8th Feb 2023 | Local News

A new survey has revealed that payments from the Tooth Fairy are down 10 per cent in Somerset as children lose out due to the cost of living crisis.

The county's average payment from the Tooth Fairy is £1.40 per tooth - down from £1.55 five years ago.

The survey found that in affluent parts of Somerset children get £5, £10 or even £20 notes under pillows instead of the more traditional coins.

Just under one in ten children (9 per cent) get £10 per tooth - amounting to £200 for a full set of all 20 baby teeth.

The results come from a survey of 5,000 parents by Dental Phobia, a website set up to help the millions in the UK who fear going to the dentist.
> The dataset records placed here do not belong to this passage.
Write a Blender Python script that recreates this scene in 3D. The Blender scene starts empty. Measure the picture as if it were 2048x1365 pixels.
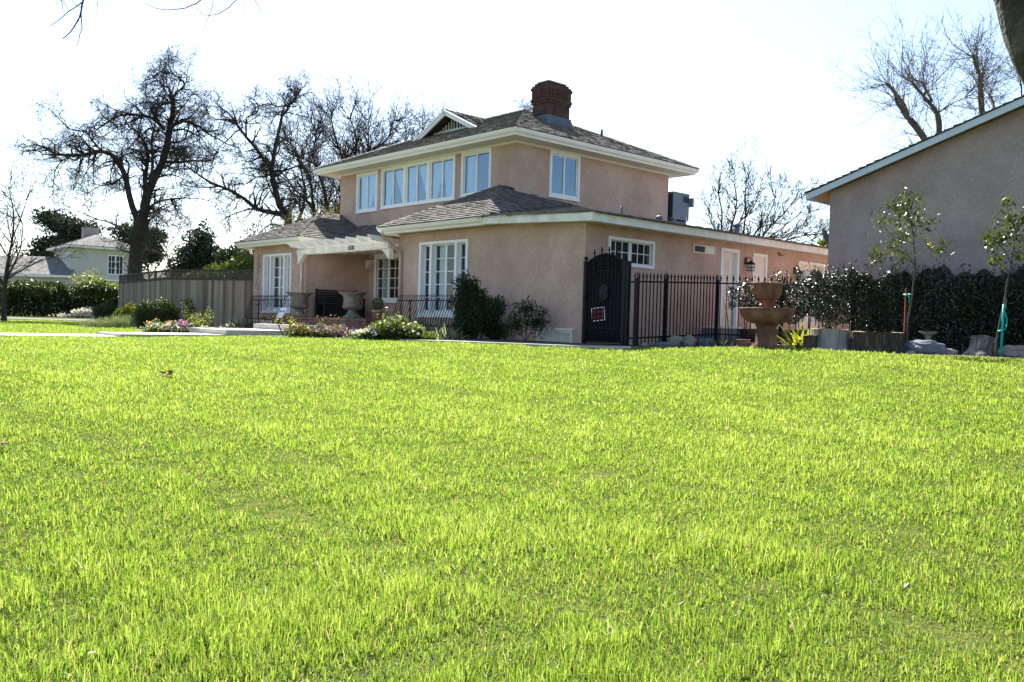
import bpy, math, random
import numpy as np
from mathutils import Vector, Matrix

S = bpy.context.scene
COL = S.collection
rad = math.radians

# ------------------------------------------------------------------ camera
CAM_Z = 0.502
_roll, _pitch = rad(1.6), math.atan(-42 / 1724.0)
_fw = Vector((0, math.cos(_pitch), math.sin(_pitch)))
_r0 = Vector((1, 0, 0))
_u0 = _r0.cross(_fw)
_R = math.cos(_roll) * _r0 + math.sin(_roll) * _u0
_U = -math.sin(_roll) * _r0 + math.cos(_roll) * _u0
cam_data = bpy.data.cameras.new('camera')
cam = bpy.data.objects.new('camera', cam_data)
COL.objects.link(cam)
m3 = Matrix((_R, _U, -_fw)).transposed()
cam.matrix_world = Matrix.Translation((0, 0, CAM_Z)) @ m3.to_4x4()
cam_data.sensor_width = 36
cam_data.lens = 1724.0 * 36 / 2048
cam_data.clip_end = 3000
cam_data.clip_start = 0.05
S.camera = cam

# ------------------------------------------------------------------ sky and sun
SUN_AZ, SUN_EL = rad(-10.7), rad(47.5)          # azimuth from +Y, clockwise positive
world = bpy.data.worlds.new('World')
S.world = world
world.use_nodes = True
wn = world.node_tree.nodes
wl = world.node_tree.links
wn.clear()
sky = wn.new('ShaderNodeTexSky')
sky.sky_type = 'NISHITA'
sky.sun_disc = False
sky.sun_elevation = SUN_EL
sky.sun_rotation = SUN_AZ
sky.air_density = 1.0
sky.dust_density = 0.7
sky.ozone_density = 1.2
bg = wn.new('ShaderNodeBackground')
bg.inputs['Strength'].default_value = 0.070
wo = wn.new('ShaderNodeOutputWorld')
wl.new(sky.outputs[0], bg.inputs[0])
wl.new(bg.outputs[0], wo.inputs[0])
sun_data = bpy.data.lights.new('sun', 'SUN')
sun_data.energy = 5.0
sun_data.angle = rad(0.53)
sun_data.color = (1.0, 0.95, 0.87)
sun = bpy.data.objects.new('sun', sun_data)
COL.objects.link(sun)
_sd = Vector((math.sin(SUN_AZ) * math.cos(SUN_EL), math.cos(SUN_AZ) * math.cos(SUN_EL), math.sin(SUN_EL)))
sun.rotation_euler = (-_sd).to_track_quat('-Z', 'Y').to_euler()
sun.location = _sd * 60

S.view_settings.view_transform = 'Standard'
S.view_settings.look = 'None'
S.view_settings.gamma = 1.0
S.view_settings.exposure = 1.9
S.cycles.max_bounces = 8
S.cycles.diffuse_bounces = 4
S.cycles.glossy_bounces = 3
S.cycles.transparent_max_bounces = 12
S.cycles.transmission_bounces = 6
S.cycles.caustics_reflective = False
S.cycles.caustics_refractive = False

# ------------------------------------------------------------------ frames
HX, HY = 1.556, 19.0                            # house corner on the ground
YAW = rad(42.6)
uu = (-math.sin(YAW), math.cos(YAW))            # along the front, away to the left
vv = (math.cos(YAW), math.sin(YAW))             # along the side, away to the right
HROT = math.atan2(-uu[1], -uu[0])
def hw(a, b):                                   # house coordinates to world
    return (HX + a * uu[0] + b * vv[0], HY + a * uu[1] + b * vv[1])

def sstep(t):
    t = np.clip(t, 0, 1)
    return t * t * (3 - 2 * t)
def gz(x, y):                                   # ground height
    x = np.asarray(x, float); y = np.asarray(y, float)
    r = np.hypot(x, y)
    t = np.clip(r / 17.0, 0, 1)
    z = -0.78 * (1 - t) ** 1.08
    far = sstep((r - 9) / 8)
    z = z - 0.19 * sstep((-x - 1.5) / 8.0) * far
    z = z + 0.05 * sstep((x - 3) / 3.0) * far
    z = z + 0.03 * np.exp(-((x - 4.2) ** 2 / 5 + (y - 16.2) ** 2 / 4))
    z = z + 0.08 * np.exp(-((x - 5) ** 2 / 6 + (y - 20.2) ** 2 / 2.5))
    z = z + 0.012 * np.sin(x * 0.9 + 1) * np.sin(y * 0.7)
    return z
def g(x, y):
    return float(gz(x, y))

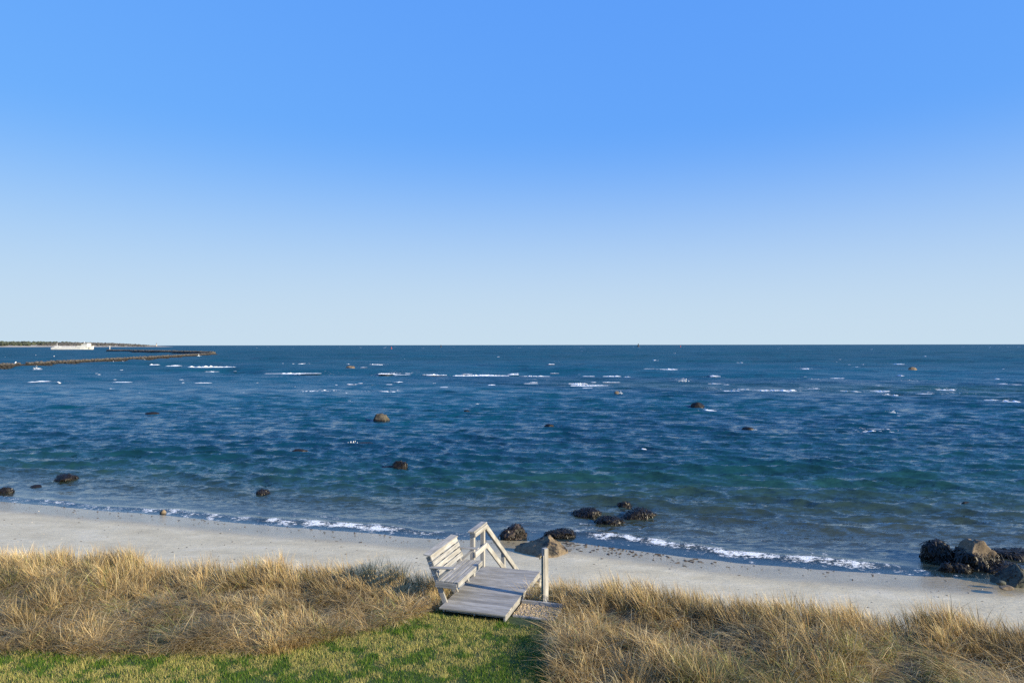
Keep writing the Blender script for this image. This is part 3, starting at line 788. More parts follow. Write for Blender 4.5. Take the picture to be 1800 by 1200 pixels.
# ------------------------------------------------------------------ rocks
def rock_mesh(name, sx, sy, sz, seed, sub=4, rough=0.22, peak=None, ridge=0.0, weed_line=None, weed_all=0.0, cuts=()):
    bm = bmesh.new()
    bmesh.ops.create_icosphere(bm, subdivisions=sub, radius=1.0)
    rr = random.Random(seed)
    planes = []
    cuts = [(Vector(n).normalized(), c) for n, c in cuts]
    for k in range(0 if cuts else 9):
        n = Vector((rr.gauss(0, 1), rr.gauss(0, 1), rr.gauss(0.2, .8))).normalized()
        planes.append((n, rr.uniform(0.62, 0.9)))
    o = Vector((seed * 3.17, seed * 1.31, seed * 0.77))
    for v in bm.verts:
        d = v.co.normalized(); p = d.copy()
        for n, c in planes:
            t = p.dot(n)
            if t > c: p -= n * (t - c) * 0.85
        for n, c in cuts:
            t = p.dot(n)
            if t > c: p -= n * (t - c)
        f = 1 + rough * (mnoise.noise(d * 1.4 + o) * 0.9 + 0.5 * mnoise.noise(d * 3.3 + o) + 0.28 * mnoise.noise(d * 7.5 + o) + 0.16 * mnoise.noise(d * 16 + o))
        p *= f
        if ridge: p.z += ridge * max(0, 1 - abs(d.x + 0.1)) ** 2 * 0.4
        if peak is not None and p.z > 0:
            u = p.x - peak
            p.z *= max(0.15, 1.12 - (0.62 * -u if u < 0 else 0.95 * u) - 0.25 * abs(p.y))
        pz = math.copysign(abs(p.z) ** 0.82, p.z)
        v.co = Vector((p.x * sx, p.y * sy, pz * sz))
    bmesh.ops.recalc_face_normals(bm, faces=bm.faces[:])
    me = bpy.data.meshes.new(name); bm.to_mesh(me); bm.free()
    for p in me.polygons: p.use_smooth = True
    w = []
    for v in me.vertices:
        a = weed_all
        if weed_line is not None: a = max(a, 1.0 - max(0.0, (v.co.z - weed_line) / (0.35 * sz)))
        w.append(min(1.0, a))
    float_attr(me, "weed", np.array(w))
    return me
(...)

Dental Phobia set up panels throughout the UK to find out how much average Tooth Fairy payments were in all the UK's leading cities and counties.

It found that:

  • 27 per cent of children get a £1 coin for each lost tooth;
  • 25 per cent get a £2 coin, and 14 per cent get less than £1 - most typically 50p;
  • 12 per cent get £5, 9 per cent get £10, 3 per cent get between £10 and £20 and 2 per cent get more than £20.
  • 8 per cent never receive a visit from the Tooth Fairy.

A total of 92 per cent of parent said their children under five believed in the Tooth Fairy - the same figure as for Santa Claus. And 36 per cent admitted their children spent their Tooth Fairy money on sweets, with 31 per cent preferring toys, 21 per cent savings, 7 per cent books and 5 per cent clothes.

Dentist Rhona Eskander said: "The Tooth Fairy is feeling the pinch in Somerset like the rest of us.

"Payments are down by 10 per cent over the last five years, but encouragingly the Tooth Fairy is still coming out almost every time a child in Somerset loses a tooth. It is just that they are leaving a little less money.

"As dentists, we find that parents and children who are most excited by the Tooth Fairy and make sure that it visits with each lost tooth also take dental care most seriously, too.

"Tooth Fairy children brush their teeth most regularly with little parental pressure and suffer the least tooth decay.

"The Tooth Fairy makes caring for your teeth a positive part of childhood development and it can reduce the fear of the dentist for many children."

Dr Eskander, a consultant with Dental Phobia, said most children have a full set of 20 milk or baby teeth by the age of three and start losing them by the age of five or six.

They tend to fall out in the same order they came, with the front centre lower teeth going first.

It takes six or more years to grow a full set of 28 adult teeth - 32 if you include wisdom teeth which arrive right at the back of the mouth around the age of 20.